_Problem statement_
Starting with the first line of the data that follows, transcribe every line verbatim until the line containing "pt(MB().tube([a, a +" has been transcribed.

=-=-=-=-=

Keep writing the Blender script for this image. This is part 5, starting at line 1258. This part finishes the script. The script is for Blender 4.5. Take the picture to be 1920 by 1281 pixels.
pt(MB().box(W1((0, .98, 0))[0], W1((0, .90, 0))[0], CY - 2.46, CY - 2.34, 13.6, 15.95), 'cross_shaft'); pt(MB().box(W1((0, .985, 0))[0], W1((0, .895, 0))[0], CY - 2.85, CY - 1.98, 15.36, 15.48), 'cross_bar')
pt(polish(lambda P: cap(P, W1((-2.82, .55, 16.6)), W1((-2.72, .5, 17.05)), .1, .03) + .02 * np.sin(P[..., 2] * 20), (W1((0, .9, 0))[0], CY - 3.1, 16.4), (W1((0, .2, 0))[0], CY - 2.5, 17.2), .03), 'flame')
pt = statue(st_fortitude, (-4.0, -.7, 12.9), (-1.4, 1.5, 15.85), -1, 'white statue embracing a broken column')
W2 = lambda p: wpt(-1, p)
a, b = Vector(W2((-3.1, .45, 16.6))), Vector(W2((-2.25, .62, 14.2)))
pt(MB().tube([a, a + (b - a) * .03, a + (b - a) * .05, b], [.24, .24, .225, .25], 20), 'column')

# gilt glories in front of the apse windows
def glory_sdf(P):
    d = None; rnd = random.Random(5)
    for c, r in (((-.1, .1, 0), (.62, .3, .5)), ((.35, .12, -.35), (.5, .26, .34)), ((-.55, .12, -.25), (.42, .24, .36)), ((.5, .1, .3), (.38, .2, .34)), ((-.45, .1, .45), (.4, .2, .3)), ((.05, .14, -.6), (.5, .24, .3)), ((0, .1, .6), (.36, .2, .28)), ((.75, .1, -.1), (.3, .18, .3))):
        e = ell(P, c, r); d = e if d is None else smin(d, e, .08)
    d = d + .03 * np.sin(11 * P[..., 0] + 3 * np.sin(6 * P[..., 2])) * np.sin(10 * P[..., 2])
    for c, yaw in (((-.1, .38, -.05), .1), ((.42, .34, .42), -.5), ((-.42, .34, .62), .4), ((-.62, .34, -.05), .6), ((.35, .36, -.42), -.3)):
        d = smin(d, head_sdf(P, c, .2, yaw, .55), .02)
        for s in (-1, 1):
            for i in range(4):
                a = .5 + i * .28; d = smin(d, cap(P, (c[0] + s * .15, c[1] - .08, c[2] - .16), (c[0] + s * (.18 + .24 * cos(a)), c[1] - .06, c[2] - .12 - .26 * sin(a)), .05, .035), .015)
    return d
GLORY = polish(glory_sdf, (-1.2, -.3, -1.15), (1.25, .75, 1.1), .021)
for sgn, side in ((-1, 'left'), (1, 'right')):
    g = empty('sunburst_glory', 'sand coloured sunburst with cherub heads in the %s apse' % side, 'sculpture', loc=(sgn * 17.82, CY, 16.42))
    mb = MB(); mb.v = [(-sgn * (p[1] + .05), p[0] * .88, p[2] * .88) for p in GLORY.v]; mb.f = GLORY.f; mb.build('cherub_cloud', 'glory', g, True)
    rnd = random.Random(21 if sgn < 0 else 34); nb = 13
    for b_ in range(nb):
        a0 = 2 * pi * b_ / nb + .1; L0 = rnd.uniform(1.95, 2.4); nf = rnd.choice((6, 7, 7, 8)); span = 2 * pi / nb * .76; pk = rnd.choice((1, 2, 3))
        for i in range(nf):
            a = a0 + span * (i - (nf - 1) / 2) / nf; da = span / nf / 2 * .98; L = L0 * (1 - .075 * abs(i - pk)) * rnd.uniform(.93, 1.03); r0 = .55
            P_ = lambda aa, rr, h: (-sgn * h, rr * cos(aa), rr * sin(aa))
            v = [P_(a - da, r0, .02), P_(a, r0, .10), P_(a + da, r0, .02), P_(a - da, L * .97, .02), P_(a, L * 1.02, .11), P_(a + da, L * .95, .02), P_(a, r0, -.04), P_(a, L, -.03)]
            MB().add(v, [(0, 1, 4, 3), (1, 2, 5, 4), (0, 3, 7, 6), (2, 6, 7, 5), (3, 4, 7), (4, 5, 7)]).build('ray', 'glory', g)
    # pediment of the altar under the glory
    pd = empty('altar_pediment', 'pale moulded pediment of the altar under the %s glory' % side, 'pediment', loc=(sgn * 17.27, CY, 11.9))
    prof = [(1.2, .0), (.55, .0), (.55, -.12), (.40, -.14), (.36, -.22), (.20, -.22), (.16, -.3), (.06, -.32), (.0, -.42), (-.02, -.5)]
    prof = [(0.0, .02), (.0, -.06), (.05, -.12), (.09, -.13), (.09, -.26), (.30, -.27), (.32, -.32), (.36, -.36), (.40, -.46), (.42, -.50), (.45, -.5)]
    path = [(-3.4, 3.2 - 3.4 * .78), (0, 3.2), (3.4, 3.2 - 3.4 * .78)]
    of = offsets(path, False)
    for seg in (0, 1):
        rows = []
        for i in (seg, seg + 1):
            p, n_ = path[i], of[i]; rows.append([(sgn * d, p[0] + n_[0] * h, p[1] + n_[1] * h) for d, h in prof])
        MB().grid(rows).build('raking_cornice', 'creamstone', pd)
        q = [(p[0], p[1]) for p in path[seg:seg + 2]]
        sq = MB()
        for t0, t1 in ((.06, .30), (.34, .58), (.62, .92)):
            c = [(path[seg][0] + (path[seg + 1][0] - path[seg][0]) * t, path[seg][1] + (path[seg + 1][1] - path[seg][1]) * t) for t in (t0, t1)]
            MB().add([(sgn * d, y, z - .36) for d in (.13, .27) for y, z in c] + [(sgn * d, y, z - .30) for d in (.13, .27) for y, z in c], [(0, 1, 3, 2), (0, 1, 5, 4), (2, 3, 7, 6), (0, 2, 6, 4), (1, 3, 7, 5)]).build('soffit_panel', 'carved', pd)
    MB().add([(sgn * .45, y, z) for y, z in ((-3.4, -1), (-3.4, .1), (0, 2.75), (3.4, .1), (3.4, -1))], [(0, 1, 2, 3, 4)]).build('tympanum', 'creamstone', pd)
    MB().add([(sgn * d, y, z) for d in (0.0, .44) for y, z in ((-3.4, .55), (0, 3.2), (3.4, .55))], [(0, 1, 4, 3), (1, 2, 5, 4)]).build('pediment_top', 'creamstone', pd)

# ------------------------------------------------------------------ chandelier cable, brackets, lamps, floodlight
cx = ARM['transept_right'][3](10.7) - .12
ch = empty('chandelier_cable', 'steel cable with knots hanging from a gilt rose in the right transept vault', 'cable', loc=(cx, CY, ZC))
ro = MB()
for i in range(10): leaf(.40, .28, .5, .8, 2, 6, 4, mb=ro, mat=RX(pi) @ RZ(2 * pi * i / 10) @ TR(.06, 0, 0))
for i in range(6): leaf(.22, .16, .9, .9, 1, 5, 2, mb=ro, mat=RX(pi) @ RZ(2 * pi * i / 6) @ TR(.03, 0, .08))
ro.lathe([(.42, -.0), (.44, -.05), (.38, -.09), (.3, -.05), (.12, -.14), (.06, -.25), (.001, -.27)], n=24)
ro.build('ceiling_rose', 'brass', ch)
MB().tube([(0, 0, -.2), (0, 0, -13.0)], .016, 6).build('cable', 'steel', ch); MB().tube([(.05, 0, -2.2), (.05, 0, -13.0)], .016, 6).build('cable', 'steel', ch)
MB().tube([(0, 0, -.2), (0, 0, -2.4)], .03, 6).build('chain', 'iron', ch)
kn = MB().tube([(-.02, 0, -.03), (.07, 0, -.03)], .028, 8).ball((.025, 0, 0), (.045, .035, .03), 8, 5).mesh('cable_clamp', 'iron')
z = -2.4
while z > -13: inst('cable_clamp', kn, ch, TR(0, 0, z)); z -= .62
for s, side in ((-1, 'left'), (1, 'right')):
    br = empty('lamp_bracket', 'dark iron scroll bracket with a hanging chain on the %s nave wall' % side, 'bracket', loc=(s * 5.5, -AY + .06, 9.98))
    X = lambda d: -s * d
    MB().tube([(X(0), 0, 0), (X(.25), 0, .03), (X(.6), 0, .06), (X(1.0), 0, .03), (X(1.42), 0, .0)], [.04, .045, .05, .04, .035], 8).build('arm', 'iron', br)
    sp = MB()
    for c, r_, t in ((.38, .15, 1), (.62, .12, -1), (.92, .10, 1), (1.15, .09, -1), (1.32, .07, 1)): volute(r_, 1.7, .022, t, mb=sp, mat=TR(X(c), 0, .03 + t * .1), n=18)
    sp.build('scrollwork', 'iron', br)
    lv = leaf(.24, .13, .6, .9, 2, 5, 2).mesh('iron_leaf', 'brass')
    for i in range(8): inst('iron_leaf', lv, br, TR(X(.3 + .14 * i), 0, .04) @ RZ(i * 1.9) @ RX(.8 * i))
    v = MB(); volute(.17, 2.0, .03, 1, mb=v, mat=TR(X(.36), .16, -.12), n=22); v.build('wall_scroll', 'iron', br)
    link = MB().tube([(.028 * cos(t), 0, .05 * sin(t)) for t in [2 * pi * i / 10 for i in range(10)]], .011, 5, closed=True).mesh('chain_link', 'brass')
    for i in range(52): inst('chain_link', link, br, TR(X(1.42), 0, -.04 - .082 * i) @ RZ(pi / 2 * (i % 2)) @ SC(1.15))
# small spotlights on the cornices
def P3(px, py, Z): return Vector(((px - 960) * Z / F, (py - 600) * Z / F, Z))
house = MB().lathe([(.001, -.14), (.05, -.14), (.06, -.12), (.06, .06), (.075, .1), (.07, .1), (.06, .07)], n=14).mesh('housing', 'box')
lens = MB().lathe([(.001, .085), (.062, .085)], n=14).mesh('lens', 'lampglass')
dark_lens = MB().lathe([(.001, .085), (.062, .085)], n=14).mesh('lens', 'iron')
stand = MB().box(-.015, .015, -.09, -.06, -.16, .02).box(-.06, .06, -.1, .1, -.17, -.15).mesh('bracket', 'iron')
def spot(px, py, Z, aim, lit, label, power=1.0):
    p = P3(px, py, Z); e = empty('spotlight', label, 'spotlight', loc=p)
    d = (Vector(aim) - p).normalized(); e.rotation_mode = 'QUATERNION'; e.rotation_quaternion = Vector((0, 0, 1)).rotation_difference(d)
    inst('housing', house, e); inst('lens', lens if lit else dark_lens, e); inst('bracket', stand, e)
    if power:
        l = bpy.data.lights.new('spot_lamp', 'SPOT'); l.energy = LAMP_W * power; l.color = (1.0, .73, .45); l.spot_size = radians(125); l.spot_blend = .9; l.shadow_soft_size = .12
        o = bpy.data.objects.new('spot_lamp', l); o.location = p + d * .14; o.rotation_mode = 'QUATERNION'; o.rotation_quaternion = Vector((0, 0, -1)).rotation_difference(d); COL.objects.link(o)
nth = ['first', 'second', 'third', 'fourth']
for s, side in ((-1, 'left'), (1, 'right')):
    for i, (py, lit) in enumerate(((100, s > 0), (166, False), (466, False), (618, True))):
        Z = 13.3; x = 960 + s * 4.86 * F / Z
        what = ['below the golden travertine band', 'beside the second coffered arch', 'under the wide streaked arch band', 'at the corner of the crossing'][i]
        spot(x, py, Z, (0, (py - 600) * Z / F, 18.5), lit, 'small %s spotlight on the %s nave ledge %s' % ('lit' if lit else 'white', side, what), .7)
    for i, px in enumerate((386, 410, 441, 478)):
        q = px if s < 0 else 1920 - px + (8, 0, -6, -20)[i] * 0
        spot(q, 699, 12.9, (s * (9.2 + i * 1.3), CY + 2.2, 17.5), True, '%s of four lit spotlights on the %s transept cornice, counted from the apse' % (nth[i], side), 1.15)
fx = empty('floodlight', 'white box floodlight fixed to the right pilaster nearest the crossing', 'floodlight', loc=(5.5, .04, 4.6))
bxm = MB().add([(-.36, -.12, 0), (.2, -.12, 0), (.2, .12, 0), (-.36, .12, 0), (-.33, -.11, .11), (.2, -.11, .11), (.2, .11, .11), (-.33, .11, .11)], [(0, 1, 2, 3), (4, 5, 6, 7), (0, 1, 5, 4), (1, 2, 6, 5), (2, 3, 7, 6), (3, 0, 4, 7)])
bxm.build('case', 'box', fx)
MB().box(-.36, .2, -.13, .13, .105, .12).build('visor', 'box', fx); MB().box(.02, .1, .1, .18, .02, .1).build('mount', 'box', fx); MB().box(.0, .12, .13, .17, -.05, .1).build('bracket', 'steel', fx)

=-=-=-=-=

_Response to this task_
Keep writing the Blender script for this image. This is part 5, starting at line 1258. This part finishes the script. The script is for Blender 4.5. Take the picture to be 1920 by 1281 pixels.
pt(MB().box(W1((0, .98, 0))[0], W1((0, .90, 0))[0], CY - 2.46, CY - 2.34, 13.6, 15.95), 'cross_shaft'); pt(MB().box(W1((0, .985, 0))[0], W1((0, .895, 0))[0], CY - 2.85, CY - 1.98, 15.36, 15.48), 'cross_bar')
pt(polish(lambda P: cap(P, W1((-2.82, .55, 16.6)), W1((-2.72, .5, 17.05)), .1, .03) + .02 * np.sin(P[..., 2] * 20), (W1((0, .9, 0))[0], CY - 3.1, 16.4), (W1((0, .2, 0))[0], CY - 2.5, 17.2), .03), 'flame')
pt = statue(st_fortitude, (-4.0, -.7, 12.9), (-1.4, 1.5, 15.85), -1, 'white statue embracing a broken column')
W2 = lambda p: wpt(-1, p)
a, b = Vector(W2((-3.1, .45, 16.6))), Vector(W2((-2.25, .62, 14.2)))
pt(MB().tube([a, a + (b - a) * .03, a + (b - a) * .05, b], [.24, .24, .225, .25], 20), 'column')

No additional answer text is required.